Wages differ according to contractual status. Permanent workers are paid between 13,000 and 17,000 Rs, trainees get between 8,000 and 10,000 Rs, temporary workers are paid around 6,500 Rs and apprentices around 3,000 Rs to 4,200 Rs. Compared to the automobile industry in the global North wages at Maruti Suzuki are obviously low. Having said this, the relative wage of a permanent worker at the Gurgaon plant (around 30,000 Rs / 500 Euro / 660 USD) will be higher than the wage of a temporary worker in car plants in Germany or France. Permanent workers at Manesar compared their wages to the wages of permanent workers at nearby Honda, Hero Honda or Maruti Gurgaon plant and voiced anger about the fact that they earn only half as much.
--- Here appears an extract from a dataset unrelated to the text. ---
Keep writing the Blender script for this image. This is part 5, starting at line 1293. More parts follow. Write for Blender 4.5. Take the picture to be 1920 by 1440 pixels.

“”We also want to earn more and live in a big house,” said Vinkendra Sharma, a protesting worker at the Manesar plant. Sharma, employed as a worker on the factor floor is originally from Panna district of Madhya Pradesh and earns Rs. 16,000 per month. According to him, not only does he have to contend with increasingly expensive food and lodging expenses, but has also to send money to his family. Ashok Kumar, another agitating worker, believes that formation of an independent union can take care of their rights and provide them a “better living standard that is missing so far”. “We cannot go to the washroom during any other time, and in case we do, we have to give an unconditional apology letter,” Manish Kumar said, a claim that was echoed by other workers. “We are giving our best to the company, but what are we getting in turn? The production capacity of Maruti has gone up from 10 lakh units in 2009-10 to 12.7 lakh units in 2010-11, but our salary has not gone up at all. Where is the incentive for hard work?” asked Ashok Kumar. Sandip Kumar, a 20-year-old contract labourer at the Manesar plant, said: “Our colleagues who worked at Suzuki’s plant in Japan told us that they get at least Rs. 40,000 for what we are doing.” According to 29-year old Rajesh (name changed on request) who has worked for three years with Maruti, the company’s compensation package for workers is flawed. His basic salary is Rs 4,000 and he gets an additional Rs 9,000 every month for attendance and production. Dharminder, one such contract labourer, has worked with Maruti for two years, attaching bumpers and other accessories on car faces. His Rs 6,400-a-month salary, he claims, has not improved.” (Livemint, 13th of June 2011)

It is not only that wages are comparably low, they also come with fairly strict conditions attached. The basic salary for permanent workers and temporary workers is the minimum wage of around 5,000 Rs, the rest of the wage are ‘incentives’. If a worker is few minutes late, then his half day salary is cut. If a worker takes one day leave, he looses about 1,500 Rs to 2,000 Rs as salary cut in various forms of incentives and allowances. If a worker takes two day leave, he almost looses all the incentives. The fact that the company sees itself compelled to give two thirds of the wage ‘incentives’ hints at a ‘disciplinary problem’. Explaining the rationale, a Maruti official said that every “unplanned leave” by a worker, it costs the company heavily. “Each worker has been given a specific role in the production and supply chain. If they do not inform the supervisor well in advance, then production gets hampered severely,” he said. Most of the workers come from far away regions, they need ‘extra-holiday’ to see family and friends back home.
“Nikhilesh Pandey, 25, a former worker at the Manesar plant who was at the factory gate to deliver lunch to his striking cousin, agreed that Maruti paid better than the others. “But we are not donkeys. We cannot work like slaves,” he said, adding that he worked at the factory for two years but quit when he was refused leave to attend to urgent business back home in Uttar Pradesh. “The problem is the immense pressure. They are extracting the work of 5,000 from half that number,” Pandey said. This means fewer breaks during shifts and no leave. “(Telegraph, 12th of June)

Work at Maruti Suzuki is hard, which also pushes workers into ‘taking leave’. According to workers, the most serious problem is the intensity of work and the brutality of the way it is imposed on the workers. “We get a lunch break of exactly 30 minutes and a tea break of 5 minutes. The canteen is 400 meters away from the workplace. In those thirty minutes, we have to remove our safety clothes and goggles, run to the canteen, stand in so many different lines to pick up food, gulp down the food, go to the toilet, run back, put the goggles and safety clothes on again, and resume work. The lines are long because all the workers have break at the same time. If we are even one minute late, Rs 1000-1500 is deducted from our salary. Imagine that in the 5 minute tea break, we are supposed to have tea and snacks and restart work. There is no break allowed for visiting the toilet at any time. If a reliever does not come, a worker is forced to work a 16-hours shifts. Those workers who refuse to do over time are abused and insulted.” (Interview Mazdoor Ekta Lahar)

These conditions form the background of the strike, they form the background of the general situation of workers in Gurgaon and beyond.